• **WORK TO BE COMPLETED**: Everything from the first line of the data below through the line that contains "skid(14.5,31,4)" should be written out exactly, please, and nothing more; the pictures stay out.

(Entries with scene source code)
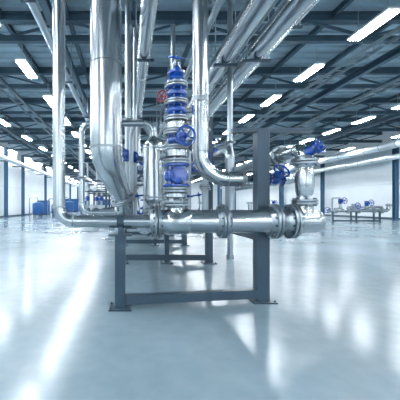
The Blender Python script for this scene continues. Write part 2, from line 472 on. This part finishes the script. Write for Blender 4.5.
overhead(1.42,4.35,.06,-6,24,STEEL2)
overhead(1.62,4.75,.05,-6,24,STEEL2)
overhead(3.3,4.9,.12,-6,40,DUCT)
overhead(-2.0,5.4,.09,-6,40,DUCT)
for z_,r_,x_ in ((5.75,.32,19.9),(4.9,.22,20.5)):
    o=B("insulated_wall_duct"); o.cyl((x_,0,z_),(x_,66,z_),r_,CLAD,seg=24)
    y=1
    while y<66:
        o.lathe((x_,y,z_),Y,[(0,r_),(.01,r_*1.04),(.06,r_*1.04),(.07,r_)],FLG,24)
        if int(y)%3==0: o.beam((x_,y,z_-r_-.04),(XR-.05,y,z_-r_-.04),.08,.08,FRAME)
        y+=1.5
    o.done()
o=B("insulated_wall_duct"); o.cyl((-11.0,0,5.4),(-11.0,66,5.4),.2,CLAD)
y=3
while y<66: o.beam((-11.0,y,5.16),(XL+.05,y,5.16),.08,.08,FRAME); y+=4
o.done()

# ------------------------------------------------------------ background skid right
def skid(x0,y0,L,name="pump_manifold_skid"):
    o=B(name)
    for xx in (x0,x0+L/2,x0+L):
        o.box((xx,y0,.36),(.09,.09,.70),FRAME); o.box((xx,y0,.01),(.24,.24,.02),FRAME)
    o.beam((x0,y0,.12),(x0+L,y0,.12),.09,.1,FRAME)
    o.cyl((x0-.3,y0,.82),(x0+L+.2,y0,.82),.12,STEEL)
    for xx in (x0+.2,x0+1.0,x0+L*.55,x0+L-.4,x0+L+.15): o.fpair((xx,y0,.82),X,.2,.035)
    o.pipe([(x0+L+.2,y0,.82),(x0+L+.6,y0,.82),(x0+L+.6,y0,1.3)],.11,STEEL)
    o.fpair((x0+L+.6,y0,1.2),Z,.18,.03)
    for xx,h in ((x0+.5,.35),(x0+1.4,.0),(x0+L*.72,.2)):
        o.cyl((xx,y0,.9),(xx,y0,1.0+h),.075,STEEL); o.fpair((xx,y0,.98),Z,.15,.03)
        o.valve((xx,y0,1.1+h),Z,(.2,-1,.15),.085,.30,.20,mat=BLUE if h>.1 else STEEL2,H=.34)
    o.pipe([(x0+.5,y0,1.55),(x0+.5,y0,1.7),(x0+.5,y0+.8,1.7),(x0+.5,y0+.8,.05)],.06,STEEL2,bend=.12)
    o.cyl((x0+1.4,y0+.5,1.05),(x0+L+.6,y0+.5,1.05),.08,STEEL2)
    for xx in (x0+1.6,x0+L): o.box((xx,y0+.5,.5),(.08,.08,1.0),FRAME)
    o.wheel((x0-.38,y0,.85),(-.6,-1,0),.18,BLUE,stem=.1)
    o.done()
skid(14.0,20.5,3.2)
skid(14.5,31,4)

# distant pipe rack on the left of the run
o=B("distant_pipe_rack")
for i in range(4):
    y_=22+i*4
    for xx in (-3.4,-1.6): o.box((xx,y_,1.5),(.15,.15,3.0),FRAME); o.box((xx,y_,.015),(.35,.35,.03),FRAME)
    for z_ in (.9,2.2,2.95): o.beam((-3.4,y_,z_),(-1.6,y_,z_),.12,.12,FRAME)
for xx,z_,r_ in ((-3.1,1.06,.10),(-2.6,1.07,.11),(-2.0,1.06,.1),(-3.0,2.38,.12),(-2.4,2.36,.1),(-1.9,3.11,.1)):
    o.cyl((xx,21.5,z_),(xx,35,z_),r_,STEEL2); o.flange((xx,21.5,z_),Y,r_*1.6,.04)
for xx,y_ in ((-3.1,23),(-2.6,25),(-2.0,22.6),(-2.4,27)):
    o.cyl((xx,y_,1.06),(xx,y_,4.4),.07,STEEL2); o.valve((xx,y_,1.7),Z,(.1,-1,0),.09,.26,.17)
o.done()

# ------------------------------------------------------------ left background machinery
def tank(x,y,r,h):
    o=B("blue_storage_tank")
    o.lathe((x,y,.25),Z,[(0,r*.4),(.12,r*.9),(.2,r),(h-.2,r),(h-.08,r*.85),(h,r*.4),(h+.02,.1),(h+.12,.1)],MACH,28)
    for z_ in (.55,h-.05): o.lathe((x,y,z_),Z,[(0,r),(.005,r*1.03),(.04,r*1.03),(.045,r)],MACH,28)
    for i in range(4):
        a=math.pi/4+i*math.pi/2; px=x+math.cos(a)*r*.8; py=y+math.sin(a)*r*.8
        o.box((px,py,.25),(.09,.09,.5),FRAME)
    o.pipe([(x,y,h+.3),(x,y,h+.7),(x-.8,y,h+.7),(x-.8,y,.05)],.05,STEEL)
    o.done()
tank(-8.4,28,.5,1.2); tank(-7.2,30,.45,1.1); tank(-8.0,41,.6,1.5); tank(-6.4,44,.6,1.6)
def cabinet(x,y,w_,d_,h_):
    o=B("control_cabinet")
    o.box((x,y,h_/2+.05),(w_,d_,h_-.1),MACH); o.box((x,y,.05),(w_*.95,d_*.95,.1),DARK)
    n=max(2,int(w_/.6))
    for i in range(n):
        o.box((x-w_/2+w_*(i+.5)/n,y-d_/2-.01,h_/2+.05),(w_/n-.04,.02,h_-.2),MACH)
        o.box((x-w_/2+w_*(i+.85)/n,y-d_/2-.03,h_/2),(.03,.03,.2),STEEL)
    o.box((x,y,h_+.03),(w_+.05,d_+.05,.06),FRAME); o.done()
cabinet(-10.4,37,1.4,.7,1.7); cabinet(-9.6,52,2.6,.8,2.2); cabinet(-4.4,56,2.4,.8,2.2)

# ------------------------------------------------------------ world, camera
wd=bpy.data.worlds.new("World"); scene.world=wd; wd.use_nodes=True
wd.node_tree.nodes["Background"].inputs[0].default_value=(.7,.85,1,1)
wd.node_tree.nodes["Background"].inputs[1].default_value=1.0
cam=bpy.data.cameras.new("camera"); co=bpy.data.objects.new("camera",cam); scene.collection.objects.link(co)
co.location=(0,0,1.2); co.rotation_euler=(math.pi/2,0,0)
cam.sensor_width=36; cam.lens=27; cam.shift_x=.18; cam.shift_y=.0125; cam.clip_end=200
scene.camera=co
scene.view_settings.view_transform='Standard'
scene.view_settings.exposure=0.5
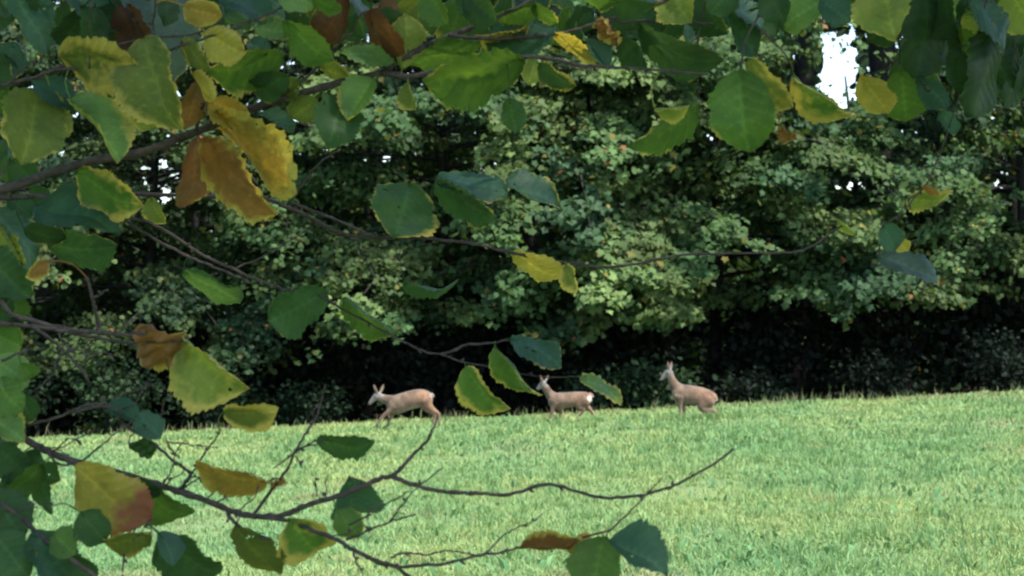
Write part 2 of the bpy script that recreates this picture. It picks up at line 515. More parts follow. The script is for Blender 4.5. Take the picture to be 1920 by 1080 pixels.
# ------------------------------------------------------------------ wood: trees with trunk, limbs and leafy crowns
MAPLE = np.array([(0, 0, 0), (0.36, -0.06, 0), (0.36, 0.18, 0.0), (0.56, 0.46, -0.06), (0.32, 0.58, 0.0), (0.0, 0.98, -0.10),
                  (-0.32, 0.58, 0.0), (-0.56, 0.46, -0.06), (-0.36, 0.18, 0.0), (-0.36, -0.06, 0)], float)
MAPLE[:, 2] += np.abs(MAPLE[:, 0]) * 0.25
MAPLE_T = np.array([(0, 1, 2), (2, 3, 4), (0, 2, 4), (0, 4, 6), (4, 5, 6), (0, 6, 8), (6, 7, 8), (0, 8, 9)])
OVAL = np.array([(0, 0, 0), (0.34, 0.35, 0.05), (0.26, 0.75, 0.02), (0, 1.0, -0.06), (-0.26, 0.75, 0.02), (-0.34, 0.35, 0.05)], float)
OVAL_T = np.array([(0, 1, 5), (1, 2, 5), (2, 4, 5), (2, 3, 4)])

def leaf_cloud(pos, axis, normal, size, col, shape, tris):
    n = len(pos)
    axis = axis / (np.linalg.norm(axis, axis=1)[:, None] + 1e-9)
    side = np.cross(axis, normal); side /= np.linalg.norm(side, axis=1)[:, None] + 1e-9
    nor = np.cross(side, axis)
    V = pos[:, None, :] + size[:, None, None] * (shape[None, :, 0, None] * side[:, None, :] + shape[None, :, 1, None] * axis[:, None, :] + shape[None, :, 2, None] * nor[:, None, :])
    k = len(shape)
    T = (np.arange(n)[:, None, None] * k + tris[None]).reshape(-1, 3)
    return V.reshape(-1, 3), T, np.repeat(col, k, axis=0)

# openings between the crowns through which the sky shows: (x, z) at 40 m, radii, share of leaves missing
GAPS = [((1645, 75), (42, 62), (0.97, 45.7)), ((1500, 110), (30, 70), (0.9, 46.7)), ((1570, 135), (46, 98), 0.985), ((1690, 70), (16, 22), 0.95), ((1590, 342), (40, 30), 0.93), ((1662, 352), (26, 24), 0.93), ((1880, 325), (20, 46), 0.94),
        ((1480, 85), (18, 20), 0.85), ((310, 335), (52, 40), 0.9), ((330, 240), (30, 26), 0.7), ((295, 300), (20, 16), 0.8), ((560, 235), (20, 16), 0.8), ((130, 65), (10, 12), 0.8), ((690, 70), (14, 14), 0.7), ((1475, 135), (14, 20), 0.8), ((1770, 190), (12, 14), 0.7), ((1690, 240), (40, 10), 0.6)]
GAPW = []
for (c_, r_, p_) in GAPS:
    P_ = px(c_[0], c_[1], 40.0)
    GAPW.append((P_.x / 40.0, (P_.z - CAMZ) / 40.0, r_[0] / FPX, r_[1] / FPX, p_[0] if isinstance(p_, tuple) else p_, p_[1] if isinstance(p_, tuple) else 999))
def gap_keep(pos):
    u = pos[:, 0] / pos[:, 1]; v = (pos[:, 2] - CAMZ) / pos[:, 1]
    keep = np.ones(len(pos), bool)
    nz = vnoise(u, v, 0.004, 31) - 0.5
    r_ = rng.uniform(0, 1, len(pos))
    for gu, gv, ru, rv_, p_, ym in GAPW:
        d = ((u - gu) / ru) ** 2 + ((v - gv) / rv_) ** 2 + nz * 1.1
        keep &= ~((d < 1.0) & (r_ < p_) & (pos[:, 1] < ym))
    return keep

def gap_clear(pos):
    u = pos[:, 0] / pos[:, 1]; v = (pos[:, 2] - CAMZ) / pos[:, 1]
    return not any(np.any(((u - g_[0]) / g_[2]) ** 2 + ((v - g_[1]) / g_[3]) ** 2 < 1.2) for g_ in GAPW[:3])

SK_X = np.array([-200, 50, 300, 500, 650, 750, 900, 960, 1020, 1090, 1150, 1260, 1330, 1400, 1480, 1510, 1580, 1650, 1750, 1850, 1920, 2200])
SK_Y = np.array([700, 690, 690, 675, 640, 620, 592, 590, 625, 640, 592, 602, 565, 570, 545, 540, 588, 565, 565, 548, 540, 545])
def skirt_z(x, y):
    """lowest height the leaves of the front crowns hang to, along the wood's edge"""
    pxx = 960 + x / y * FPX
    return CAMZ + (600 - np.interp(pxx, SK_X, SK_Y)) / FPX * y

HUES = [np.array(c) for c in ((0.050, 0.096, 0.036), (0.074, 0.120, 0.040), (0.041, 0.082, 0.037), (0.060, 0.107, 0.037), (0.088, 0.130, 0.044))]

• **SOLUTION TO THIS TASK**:
The Blender Python script for this scene continues. Write part 2, from line 472 on. This part finishes the script. Write for Blender 4.5.
overhead(1.42,4.35,.06,-6,24,STEEL2)
overhead(1.62,4.75,.05,-6,24,STEEL2)
overhead(3.3,4.9,.12,-6,40,DUCT)
overhead(-2.0,5.4,.09,-6,40,DUCT)
for z_,r_,x_ in ((5.75,.32,19.9),(4.9,.22,20.5)):
    o=B("insulated_wall_duct"); o.cyl((x_,0,z_),(x_,66,z_),r_,CLAD,seg=24)
    y=1
    while y<66:
        o.lathe((x_,y,z_),Y,[(0,r_),(.01,r_*1.04),(.06,r_*1.04),(.07,r_)],FLG,24)
        if int(y)%3==0: o.beam((x_,y,z_-r_-.04),(XR-.05,y,z_-r_-.04),.08,.08,FRAME)
        y+=1.5
    o.done()
o=B("insulated_wall_duct"); o.cyl((-11.0,0,5.4),(-11.0,66,5.4),.2,CLAD)
y=3
while y<66: o.beam((-11.0,y,5.16),(XL+.05,y,5.16),.08,.08,FRAME); y+=4
o.done()

# ------------------------------------------------------------ background skid right
def skid(x0,y0,L,name="pump_manifold_skid"):
    o=B(name)
    for xx in (x0,x0+L/2,x0+L):
        o.box((xx,y0,.36),(.09,.09,.70),FRAME); o.box((xx,y0,.01),(.24,.24,.02),FRAME)
    o.beam((x0,y0,.12),(x0+L,y0,.12),.09,.1,FRAME)
    o.cyl((x0-.3,y0,.82),(x0+L+.2,y0,.82),.12,STEEL)
    for xx in (x0+.2,x0+1.0,x0+L*.55,x0+L-.4,x0+L+.15): o.fpair((xx,y0,.82),X,.2,.035)
    o.pipe([(x0+L+.2,y0,.82),(x0+L+.6,y0,.82),(x0+L+.6,y0,1.3)],.11,STEEL)
    o.fpair((x0+L+.6,y0,1.2),Z,.18,.03)
    for xx,h in ((x0+.5,.35),(x0+1.4,.0),(x0+L*.72,.2)):
        o.cyl((xx,y0,.9),(xx,y0,1.0+h),.075,STEEL); o.fpair((xx,y0,.98),Z,.15,.03)
        o.valve((xx,y0,1.1+h),Z,(.2,-1,.15),.085,.30,.20,mat=BLUE if h>.1 else STEEL2,H=.34)
    o.pipe([(x0+.5,y0,1.55),(x0+.5,y0,1.7),(x0+.5,y0+.8,1.7),(x0+.5,y0+.8,.05)],.06,STEEL2,bend=.12)
    o.cyl((x0+1.4,y0+.5,1.05),(x0+L+.6,y0+.5,1.05),.08,STEEL2)
    for xx in (x0+1.6,x0+L): o.box((xx,y0+.5,.5),(.08,.08,1.0),FRAME)
    o.wheel((x0-.38,y0,.85),(-.6,-1,0),.18,BLUE,stem=.1)
    o.done()
skid(14.0,20.5,3.2)
skid(14.5,31,4)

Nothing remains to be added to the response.